Festivus for runners
Any of you Seinfeld fans out there probably know that today is a very important day–it’s Festivus, the tongue-in-cheek holiday parody developed by Seinfeld screenwriter Dan O’Keefe. The holiday became a pop-culture phenomenon after the 1997 episode, which featured this “festivus for the rest of us.”
Festivus celebrations feature the Festivus pole (an unadorned aluminum bar), practices such as “the airing of grievances” and the labelling of easily explainable events as “Festivus miracles.”
In the spirit of Festivus, we here at Canadian Running are going to start the holiday off right with an airing of our running grievances.
1) Port-a-potty lines.
Always long. Always stinky. Always necessary.
2) Chafed nipples.
A uniquely running induced pain.
3) Chafed nipples in the shower.
A whole different type of pain than above.
4) Unleashed dogs.
This was supposed to be an easy run, not a sprint for the safety of one’s ankles.

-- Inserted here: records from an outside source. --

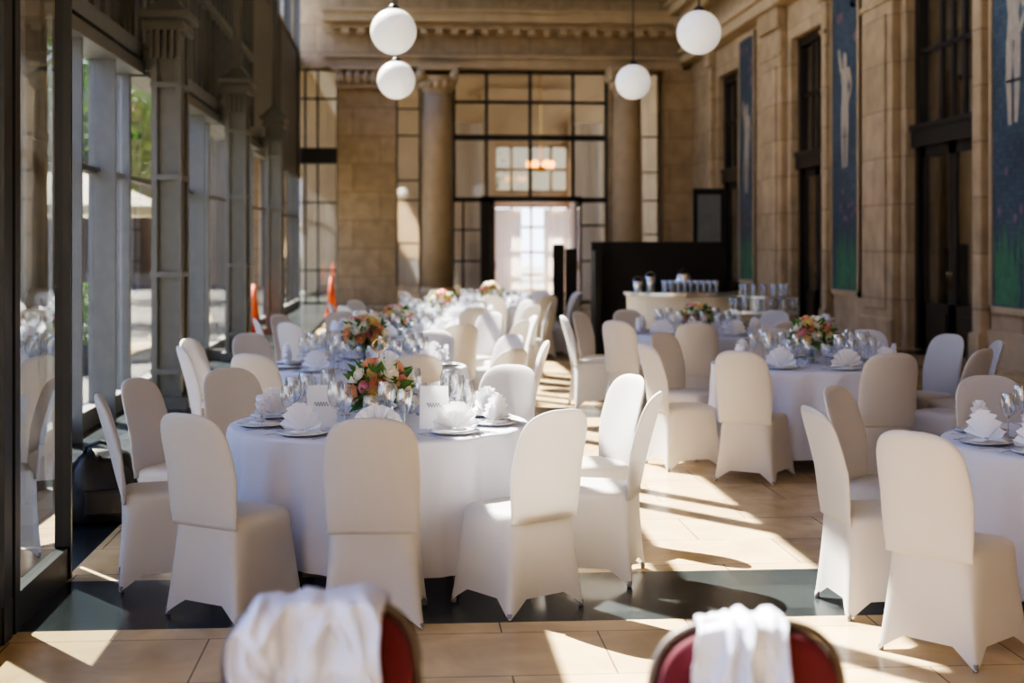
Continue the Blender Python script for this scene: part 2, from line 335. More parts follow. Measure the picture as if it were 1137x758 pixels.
b=B(); tube(b,[(0,0,8),(0,0,zl)],.02); lathe(b,[(.05,zl-.1),(.4,zl),(.38,zl+.06),(.05,zl+.1)],24); obj('lamp_frame',b,'gold',t,True)
for i in range(6):
    b=B(); lathe(b,[(.03,0),(.09,.06),(.1,.14),(.05,.22)],12,(.36*math.cos(i*PI/3),.36*math.sin(i*PI/3),zl+.05)); obj('lamp_shade',b,'lampglow',t,True)

# left facade
cols=[3.1,9.1,15.1,21.1,27.1,33.1,39.1]
n=0
for yc in cols:
    n+=1; b=B(); box(b,-3.0,-2.86,yc-.05,yc+.05,0,ZC)
    if yc<28:
        # built-up steel post: two flanges around a recessed web, corner angles
        for dy in (-.26,.2):
            box(b,-2.6,-2.54,yc+dy,yc+dy+.06,0,3.9); box(b,-2.36,-2.3,yc+dy,yc+dy+.06,0,3.9)
        box(b,-2.56,-2.34,yc-.21,yc-.18,0,3.9); box(b,-2.56,-2.34,yc+.18,yc+.21,0,3.9)
        box(b,-2.35,-2.33,yc-.22,yc+.22,0,3.9); box(b,-2.57,-2.55,yc-.22,yc+.22,0,3.9)
        for zz in (.35,1.35,2.35,3.3): box(b,-2.61,-2.29,yc-.27,yc+.27,zz,zz+.06)
        box(b,-2.86,-2.6,yc-.04,yc+.04,3.5,3.7); box(b,-2.86,-2.6,yc-.03,yc+.03,0,.15)
        box(b,-2.66,-2.24,yc-.32,yc+.32,0,.12)
        for i in range(5): box(b,-2.61+i*.07,-2.575+i*.07,yc-.31,yc-.26,3.6,3.9)
        box(b,-2.66,-2.25,yc-.32,yc+.32,3.88,3.96); box(b,-2.64,-2.27,yc-.3,yc+.3,3.96,4.01); box(b,-2.7,-2.2,yc-.37,yc+.37,4.01,4.08)
        loft(b,[[(-2.66,yc-.33,4.08),(-2.24,yc-.33,4.08),(-2.24,yc+.33,4.08),(-2.66,yc+.33,4.08)],[(-2.52,yc-.08,4.26),(-2.38,yc-.08,4.26),(-2.38,yc+.08,4.26),(-2.52,yc+.08,4.26)]])
        box(b,-2.5,-2.4,yc-.06,yc+.06,4.2,ZC)
    struct('trim_%d'%(n+3),b,'steel')
fz=3.45
def pane(parent,x,ya,yb,z0,z1,m='glass'):
    g=B(); g.faces.new([g.verts.new(p) for p in ((x,ya,z0),(x,yb,z0),(x,yb,z1),(x,ya,z1))]); return obj('pane',g,m,parent)
for k in range(len(cols)-1):
    ya,yb=cols[k]+.08,cols[k+1]-.08; far=cols[k]>27
    b=B()
    for f in (3.3,4.7):
        y=cols[k]+f; box(b,-3.0,-2.9 if far else -2.76,y-.03,y+.03,0,fz); 
        if not far: box(b,-2.86,-2.74,y-.07,y-.03,0,fz)
    box(b,-3.0,-2.88,ya,yb,0,.18); box(b,-3.0,-2.92,ya,yb,2.37,2.42); box(b,-3.0,-2.88 if far else -2.7,ya,yb,fz,fz+.12)
    w=struct('window_%d'%(9+k),b,'steel'); pane(w,-2.95,ya,yb,.1,fz)
    b=B(); box(b,-3.0,-2.9,ya,yb,6.9,7.0); box(b,-3.0,-2.9,ya,yb,8.5,8.56); box(b,-3.0,-2.9,ya,yb,ZC-.15,ZC)
    for f in (3.0,): box(b,-3.05,-2.85,cols[k]+f-.04,cols[k]+f+.04,6.9,ZC)
    w=struct('window_%d'%(20+k),b,'steel'); pane(w,-2.95,ya,yb,6.9,ZC)
b=B(); box(b,-3.02,-2.94,YF,YB,fz+.12,6.9); box(b,-3.0,-2.72,YF,27.2,3.62,3.78); box(b,-3.0,-2.82,YF,27.2,5.1,5.2)
for k in range(64): box(b,-2.94,-2.89,YF+k*.5,YF+k*.5+.04,3.7,6.9)
struct('wall_left',b,'panel')
# roof tie beams
for k,y in enumerate((12.,18.,24.,30.,36.)):
    b=B(); box(b,-2.9,XR,y-.07,y+.07,9.8,9.86); box(b,-2.9,XR,y-.02,y+.02,9.86,10.24); box(b,-2.9,XR,y-.07,y+.07,10.24,10.3); struct('trim_%d'%(20+k),b,'steeld')
# vestibule
xv=-1.7
b=B()
y0=YW(20,xv); y1=YW(78,xv)
box(b,xv-.06,xv,3.2,y1,0,.16); box(b,xv-.06,xv,3.2,y1,3.0,3.12)
for ya,yb in ((y0-.25,y0-.13),(y0-.08,y0),(y1-.03,y1),(4.6,4.7)): box(b,xv-.08,xv+.01,ya,yb,0,3.12)
box(b,-2.9,xv,y1-.05,y1,0,.16); box(b,-2.9,xv,y1-.05,y1,3.0,3.12); box(b,-2.9,xv,3.2,y1,3.12,3.2)
w=struct('window_30',b,'steeld'); pane(w,xv-.03,3.2,y1-.03,.12,3.05)
g=B(); g.faces.new([g.verts.new(p) for p in ((-2.88,y1-.025,.12),(xv-.06,y1-.025,.12),(xv-.06,y1-.025,3.05),(-2.88,y1-.025,3.05))]); obj('pane',g,'glass',w)

# ---------- exterior ----------
b=B(); box(b,-60,-3.4,-30,110,-.25,-.05); box(b,-60,60,52,110,-.3,-.06); o=struct('ground_outside',b,'paving')
def leaves(b,q,c,r,rz,n,s0):
    for i in range(n):
        u=Vector((q.gauss(0,1),q.gauss(0,1),q.gauss(0,1))).normalized()*(q.random()**.4); p=Vector((c[0]+u.x*r,c[1]+u.y*r,c[2]+u.z*rz)); s=s0*(1+.8*q.random())
        e1=Vector((q.gauss(0,1),q.gauss(0,1),q.gauss(0,1))).normalized(); e2=e1.cross(Vector((q.gauss(0,1),q.gauss(0,1),q.gauss(0,1)))).normalized()
        b.faces.new([b.verts.new(p+e1*s),b.verts.new(p+e2*s*.5),b.verts.new(p-e1*s),b.verts.new(p-e2*s*.5)])
def tree(x,y,h,r,lab):
    t=thing('tree',lab,'tree',(x,y,-.05),0,'trees outside the glass facade'); b=B()
    tube(b,[(0,0,0),(.05,0,h*.4),(-.05,.1,h*.7)],.14); 
    for i in range(5):
        a=i*1.3; tube(b,[(0,0,h*.45),(r*.5*math.cos(a),r*.5*math.sin(a),h*.7)],.05)
    obj('trunk',b,'bark',t,True); b=B(); q=random.Random(int(x*7+y)); leaves(b,q,(0,0,h*.7),r,h*.33,2600,.09)
    obj('foliage',b,'tree',t)
tree(-7.4,33,7,2.6,'leafy tree seen high through the leftmost window pane')
tree(-13,24,7.5,3,'leafy tree standing farther left outside')
tree(-9,46,8,3,'leafy tree beyond the far end of the glass facade')
tree(1,70,8,4,'leafy tree behind the back wall windows')
for k,(x,y) in enumerate(((-3.9,15.3),(-4.3,19.5))):
    t=thing('potted_shrub',('nearer','farther')[k]+' potted green shrub outside the left glass','plant',(x,y,-.05),0,'potted shrubs on the terrace'); b=B(); lathe(b,[(.18,0),(.25,.4),(.22,.4),(.2,.3)],20); obj('pot',b,'bag',t,True)
    b=B(); leaves(b,random.Random(k),(0,0,.8),.42,.45,700,.035); obj('foliage',b,'tree',t)
def parasol(x,y,lab):
    t=thing('parasol',lab,'parasol',(x,y,-.05),0,'cream parasols on the terrace'); b=B(); tube(b,[(0,0,0),(0,0,2.9)],.03); lathe(b,[(.3,0),(.3,.06),(.05,.1)],16); obj('pole',b,'steel',t,True)
    b=B(); lathe(b,[(1.7,2.2),(1.72,2.35),(.9,2.7),(.02,3.0)],8,cap0=False); obj('canopy',b,'canvas',t)
parasol(-5.6,24,'nearer cream parasol outside the left facade'); parasol(-9.2,28,'farther cream parasol outside the left facade')
t=thing('building','long pale building across the terrace outside the facade','building',(-26,40,0)); b=B(); box(b,-3,3,-45,18,-.05,5.5); obj('wall',b,'house',t)
for k in range(12):
    for z in (.8,3.3):
        b=B(); box(b,3,3.06,-42+k*5,-40.4+k*5,z,z+1.6); obj('window',b,'dark',t)
t=thing('building','beige colonnaded building added beyond the far end to block white sky','building',(-14,60,0)); b=B(); box(b,-16,10.4,0,4,-.05,9); box(b,-16,10.6,-.3,0,8.4,9); box(b,-16,10.5,-.15,0,4.4,4.7)  # added to hide the white horizon and darken the view through the panes
for k in range(14): box(b,-15.6+k*1.95,-15.2+k*1.95,-.2,0,-.05,8.4)
obj('wall',b,'house',t)
for k in range(13):
    for z in (.5,5.2):
        b=B(); box(b,-14.75+k*1.95,-13.95+k*1.95,-.03,0,z,z+2.4); obj('window',b,'dark',t)

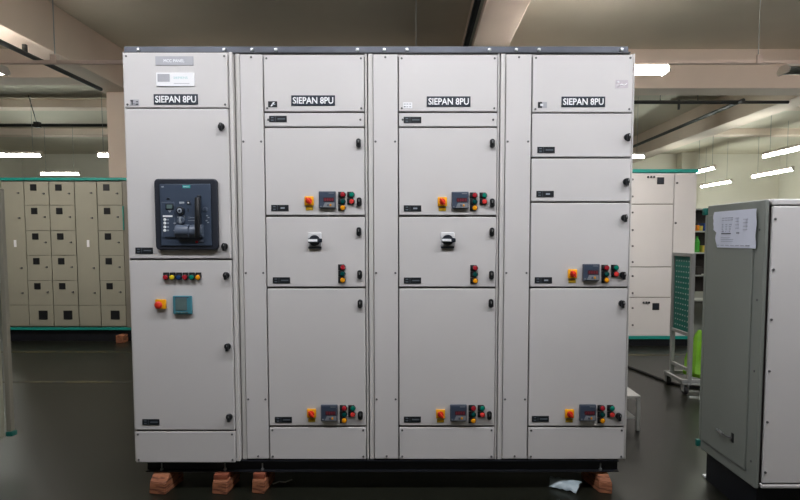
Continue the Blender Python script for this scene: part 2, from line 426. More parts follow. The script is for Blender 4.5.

5) Gatorade cups filled up too much (or too little) on the race course.
Yes, we’re picky about this stuff. It bothers us less if it’s a cute kid volunteer that hands us the cup.
6) Puddles, potholes and red lights.
A run with all three is a sad run indeed.
7) When people talk in miles instead of kilometres.
If it’s a Canadian race, use Canadian measurements, please.
8) Un-plowed sidewalks.
And the fear that one of these will be your final resting place after a wipe-out.
9) Cyclists on sidewalks (really, cyclists in general).
Bullies on wheels.
10) Breathable fabric that doesn’t breathe.
And actually seems to suffocate.
11) Shorts over tights
Why?
12) Most gel flavours
It helps if you pretend you’re an astronaut consuming space food.
13) The trots
Let’s not talk about them, but just acknowledge that they’re the worst.
14) Injuries. Of any kind.
We take back our previous statement. Injuries are the actual worst.
15) Blood blisters
Close cousin of the trots, in terms of mid-race suckishness
16) Black toenails
Especially for guys that cannot utilize nail polish to hide them as easily as most women.
17) Poorly measured race courses
When the Garmin says one thing and the course says something wildly different, the Garmin probably isn’t the one lying.
18) Poorly marked race courses
Nothing spoils a race quite like a wrong turn.
19) Ill-fitting race t-shirts
Men and women should have different cuts–that should definitely always be a thing.
20) People who yell, “Run Forrest run!”
Just don’t.
21) People that start in the wrong corral
Don’t pretend that you forgot your previous time–we know you haven’t.
22) Untied shoelaces
Especially in winter.
23) Warm gyms
Yuck. People really do this all year long?
24) Cramping
Like a little gremlin that strategically picks the most inopportune moment to clench it’s little PB-destroying claws.
25) Tree roots
Does anyone think that they purposefully position themselves for optimum-tripping percentage?
26) People who yell “you’re almost there!” at the halfway point of a race
“No, I’m not!”
Happy Festivus, runners! Air your grievances today and be thankful for the ability to run on all the others.